[TASK MATERIAL start]
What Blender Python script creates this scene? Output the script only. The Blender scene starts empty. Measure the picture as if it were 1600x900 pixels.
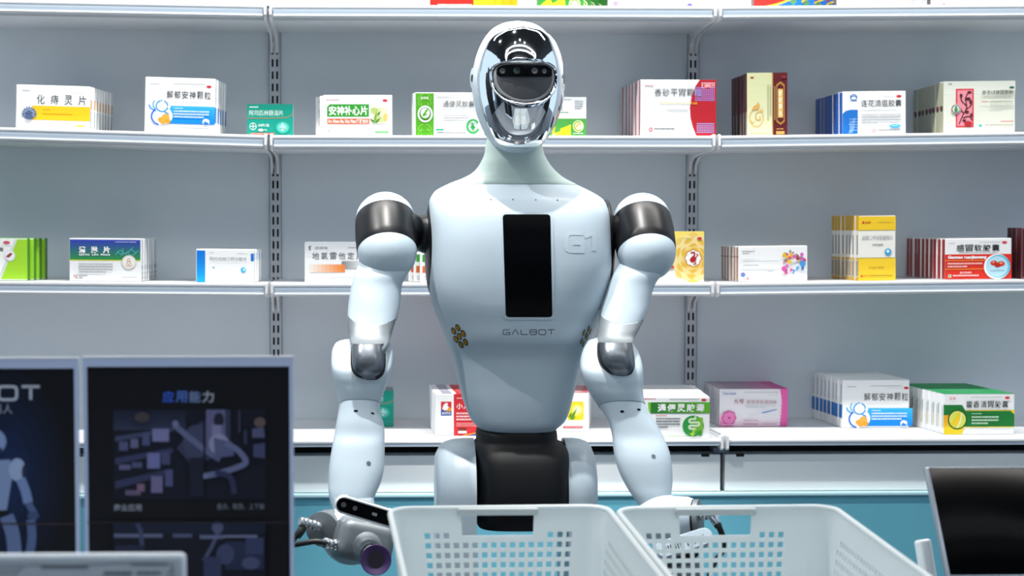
[TASK MATERIAL end]
[TASK MATERIAL start]
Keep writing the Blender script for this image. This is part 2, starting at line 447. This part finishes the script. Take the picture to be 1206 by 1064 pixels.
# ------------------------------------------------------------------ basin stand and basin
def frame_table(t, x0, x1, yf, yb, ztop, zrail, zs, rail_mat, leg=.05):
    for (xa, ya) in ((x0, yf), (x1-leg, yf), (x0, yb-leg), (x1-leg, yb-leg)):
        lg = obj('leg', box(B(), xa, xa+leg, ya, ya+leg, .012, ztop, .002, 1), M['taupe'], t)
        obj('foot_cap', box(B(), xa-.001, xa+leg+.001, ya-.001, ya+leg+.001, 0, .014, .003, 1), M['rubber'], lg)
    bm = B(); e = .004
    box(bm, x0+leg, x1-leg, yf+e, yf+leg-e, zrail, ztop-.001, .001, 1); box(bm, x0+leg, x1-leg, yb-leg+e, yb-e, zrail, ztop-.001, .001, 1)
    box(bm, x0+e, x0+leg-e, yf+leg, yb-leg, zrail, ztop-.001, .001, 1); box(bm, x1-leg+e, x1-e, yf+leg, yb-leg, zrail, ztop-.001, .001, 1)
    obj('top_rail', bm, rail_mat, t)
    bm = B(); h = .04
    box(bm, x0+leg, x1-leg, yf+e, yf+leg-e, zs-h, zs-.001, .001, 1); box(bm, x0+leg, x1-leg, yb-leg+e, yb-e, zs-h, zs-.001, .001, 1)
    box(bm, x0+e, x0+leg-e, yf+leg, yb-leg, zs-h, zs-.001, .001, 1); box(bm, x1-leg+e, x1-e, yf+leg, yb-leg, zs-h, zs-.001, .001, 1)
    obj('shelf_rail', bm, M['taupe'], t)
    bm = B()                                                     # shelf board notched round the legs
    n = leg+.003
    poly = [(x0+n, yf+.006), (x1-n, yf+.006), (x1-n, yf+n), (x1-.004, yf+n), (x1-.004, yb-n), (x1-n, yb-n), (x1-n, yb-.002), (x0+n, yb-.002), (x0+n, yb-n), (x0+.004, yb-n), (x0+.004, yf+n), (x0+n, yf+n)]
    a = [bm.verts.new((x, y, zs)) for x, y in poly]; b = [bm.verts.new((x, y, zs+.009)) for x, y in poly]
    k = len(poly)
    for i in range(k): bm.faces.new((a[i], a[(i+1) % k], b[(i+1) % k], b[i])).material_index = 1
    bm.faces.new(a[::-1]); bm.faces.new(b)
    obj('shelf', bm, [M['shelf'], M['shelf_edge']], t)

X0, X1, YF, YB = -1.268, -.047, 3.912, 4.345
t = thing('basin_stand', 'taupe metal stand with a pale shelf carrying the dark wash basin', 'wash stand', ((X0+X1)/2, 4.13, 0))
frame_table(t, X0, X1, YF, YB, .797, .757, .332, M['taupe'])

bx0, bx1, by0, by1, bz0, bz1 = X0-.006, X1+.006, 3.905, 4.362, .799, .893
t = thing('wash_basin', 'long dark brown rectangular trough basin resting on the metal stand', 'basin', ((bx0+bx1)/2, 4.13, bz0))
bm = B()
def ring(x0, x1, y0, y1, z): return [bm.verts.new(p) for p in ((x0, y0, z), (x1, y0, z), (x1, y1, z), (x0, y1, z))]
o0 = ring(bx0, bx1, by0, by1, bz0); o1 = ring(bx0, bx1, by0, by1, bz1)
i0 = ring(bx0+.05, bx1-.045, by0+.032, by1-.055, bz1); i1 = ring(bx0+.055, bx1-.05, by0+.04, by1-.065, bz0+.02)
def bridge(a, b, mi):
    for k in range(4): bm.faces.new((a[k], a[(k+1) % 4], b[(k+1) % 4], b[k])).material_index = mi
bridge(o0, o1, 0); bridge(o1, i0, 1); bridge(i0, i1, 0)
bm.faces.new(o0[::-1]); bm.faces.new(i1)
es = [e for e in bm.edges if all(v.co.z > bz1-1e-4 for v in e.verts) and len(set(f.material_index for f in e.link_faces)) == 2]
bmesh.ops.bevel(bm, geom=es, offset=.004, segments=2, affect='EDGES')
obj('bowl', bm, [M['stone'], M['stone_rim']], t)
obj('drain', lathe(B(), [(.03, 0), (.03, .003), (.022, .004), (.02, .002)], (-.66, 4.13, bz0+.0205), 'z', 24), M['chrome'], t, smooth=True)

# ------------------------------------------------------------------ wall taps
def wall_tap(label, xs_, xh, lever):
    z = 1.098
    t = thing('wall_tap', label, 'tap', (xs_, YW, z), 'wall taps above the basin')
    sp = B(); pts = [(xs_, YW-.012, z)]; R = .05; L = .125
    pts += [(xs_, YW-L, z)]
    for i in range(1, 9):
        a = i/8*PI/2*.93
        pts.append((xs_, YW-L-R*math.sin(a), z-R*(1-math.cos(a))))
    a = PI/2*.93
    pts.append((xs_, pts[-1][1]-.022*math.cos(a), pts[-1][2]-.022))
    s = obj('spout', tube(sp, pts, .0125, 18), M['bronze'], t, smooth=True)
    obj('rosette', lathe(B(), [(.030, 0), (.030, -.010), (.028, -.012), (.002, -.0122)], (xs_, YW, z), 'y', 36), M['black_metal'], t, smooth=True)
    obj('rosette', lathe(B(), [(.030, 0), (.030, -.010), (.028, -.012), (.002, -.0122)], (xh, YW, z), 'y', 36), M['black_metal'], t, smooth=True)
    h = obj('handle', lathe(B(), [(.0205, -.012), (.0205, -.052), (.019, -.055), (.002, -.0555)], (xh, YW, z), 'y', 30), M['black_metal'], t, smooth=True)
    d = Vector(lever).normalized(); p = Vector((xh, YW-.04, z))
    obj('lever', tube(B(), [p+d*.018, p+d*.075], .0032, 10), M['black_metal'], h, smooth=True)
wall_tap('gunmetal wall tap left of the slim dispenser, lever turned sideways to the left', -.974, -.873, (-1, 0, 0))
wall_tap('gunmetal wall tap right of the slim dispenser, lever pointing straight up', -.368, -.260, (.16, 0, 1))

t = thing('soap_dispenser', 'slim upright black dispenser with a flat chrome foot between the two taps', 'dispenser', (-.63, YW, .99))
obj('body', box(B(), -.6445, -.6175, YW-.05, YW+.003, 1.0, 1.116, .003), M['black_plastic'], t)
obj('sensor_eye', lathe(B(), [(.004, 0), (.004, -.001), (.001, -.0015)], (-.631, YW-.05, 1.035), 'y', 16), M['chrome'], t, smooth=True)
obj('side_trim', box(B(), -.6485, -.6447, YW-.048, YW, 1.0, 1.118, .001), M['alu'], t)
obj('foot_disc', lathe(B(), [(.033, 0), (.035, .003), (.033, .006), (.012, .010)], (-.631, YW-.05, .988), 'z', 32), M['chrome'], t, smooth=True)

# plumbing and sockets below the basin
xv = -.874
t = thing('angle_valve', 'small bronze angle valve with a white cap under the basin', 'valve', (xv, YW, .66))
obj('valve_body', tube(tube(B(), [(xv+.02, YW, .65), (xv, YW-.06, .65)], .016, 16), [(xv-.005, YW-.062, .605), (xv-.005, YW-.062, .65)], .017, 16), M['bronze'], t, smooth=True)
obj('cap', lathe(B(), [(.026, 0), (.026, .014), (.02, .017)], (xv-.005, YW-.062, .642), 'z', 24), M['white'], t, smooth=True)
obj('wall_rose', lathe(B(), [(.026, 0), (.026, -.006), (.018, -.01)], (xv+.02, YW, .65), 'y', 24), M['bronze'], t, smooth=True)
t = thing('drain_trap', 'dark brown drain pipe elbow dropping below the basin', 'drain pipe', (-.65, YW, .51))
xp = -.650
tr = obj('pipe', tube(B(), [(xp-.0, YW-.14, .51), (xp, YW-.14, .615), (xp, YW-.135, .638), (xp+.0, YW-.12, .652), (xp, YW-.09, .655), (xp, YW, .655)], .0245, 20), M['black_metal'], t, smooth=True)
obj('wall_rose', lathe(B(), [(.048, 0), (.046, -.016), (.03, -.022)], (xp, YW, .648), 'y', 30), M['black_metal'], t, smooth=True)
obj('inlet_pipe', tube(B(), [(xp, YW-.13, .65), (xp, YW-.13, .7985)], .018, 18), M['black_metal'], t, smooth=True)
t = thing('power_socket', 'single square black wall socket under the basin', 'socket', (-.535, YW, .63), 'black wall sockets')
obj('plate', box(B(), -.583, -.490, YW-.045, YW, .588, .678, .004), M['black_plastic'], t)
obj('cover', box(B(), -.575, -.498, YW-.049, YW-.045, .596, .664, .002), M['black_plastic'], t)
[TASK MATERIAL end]
**EXERCISE REQUIREMENTS:** Of the lines in the material above, state how many contain the string "picture"; give no other text.

**SOLUTION:** 2